Karakoç da böyle kuşatıcı, akil bir dimağ idi. Kıymeti bilindi, anlaşıldı diye bir teselli bıraktı ardından. Ama yeterince danıştık mı; orası meçhul. . İllaki söyleyecek bir şeyleri kalmış olmalıydı. Duymak ihtiyacı içinde olduğumuz… Askıdaki sorularımızın bir kısmını, onun gidişiyle ceplerimize geri topladık.

Karakoç Külliyatı, kıymetli bir miras.
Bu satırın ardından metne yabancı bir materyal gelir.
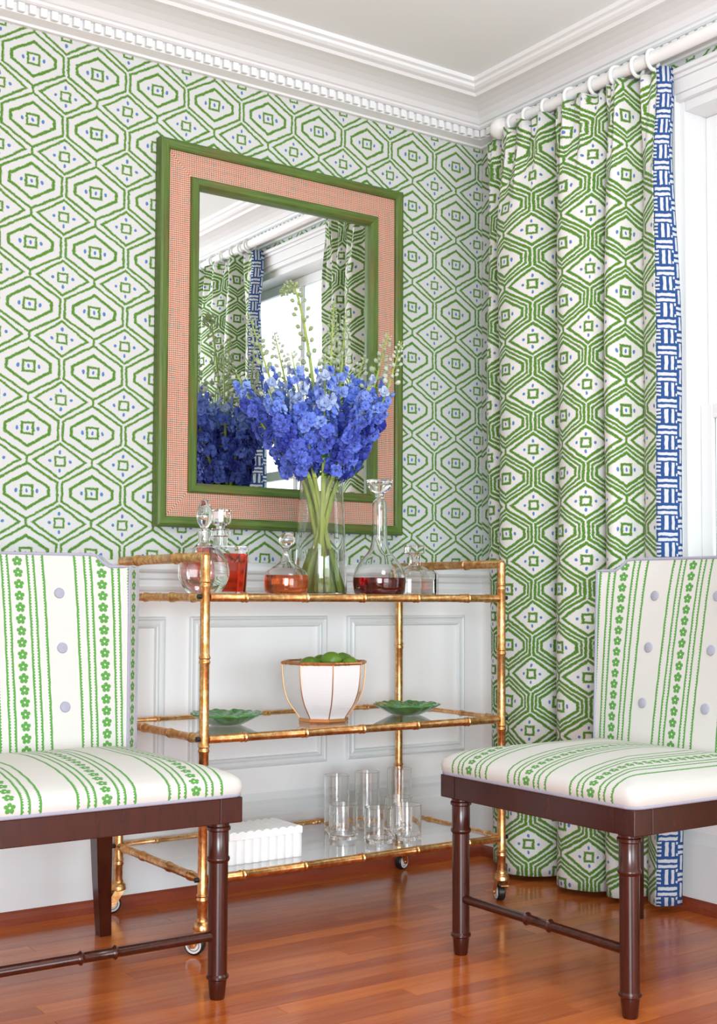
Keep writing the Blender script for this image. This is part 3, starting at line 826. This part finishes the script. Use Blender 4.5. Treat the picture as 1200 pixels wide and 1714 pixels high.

Hayatımızın çıkmaza giren birçok meselesini, birden çok zaviyeden ele almış bir medeniyet rehberi. Bugün icra makamında olan herkese bir katkı sunuyor. Hem fikrî hem de tecrübî manada yol gösterici. Hakk’ı, hakikati tercih edenlere, zamanını iyi tanımış, kavramış, sorgulamış, çözüm yolları aramış ve bulmuş bir üstaddan kalma eşsiz bir hazine.

Yükünü fark etmiş, benimsemiş, onunla geçimli bir çile yolcusuydu Sezai Karakoç. Yitimlerden örülü yolun sonundaki aydınlığı gördü.

Bu dünyadan giderken biz yanımızda ne götüreceğiz?

Cevabı net. Hayırlarımızı.

Sezai Karakoç’un gidişinde işte böyle bir hâl vardı. Ardında kalanları mutmain eyleyen hayırla donanmış metanet… Gidişi güzel gidişlerden bir gidiş oldu.

Allah rahmet eylesin, nur içinde yatsın, mekânı cennet olsun.

***

Künye: Üstat; herhangi bir ilimde veya sanat alanında bilgi ve söz sâhibi olan, üstün bir yeri, tam vukūfu bulunan kimse, hoca, öğretmen anlamına gelir (Kubbealtı Lugatı).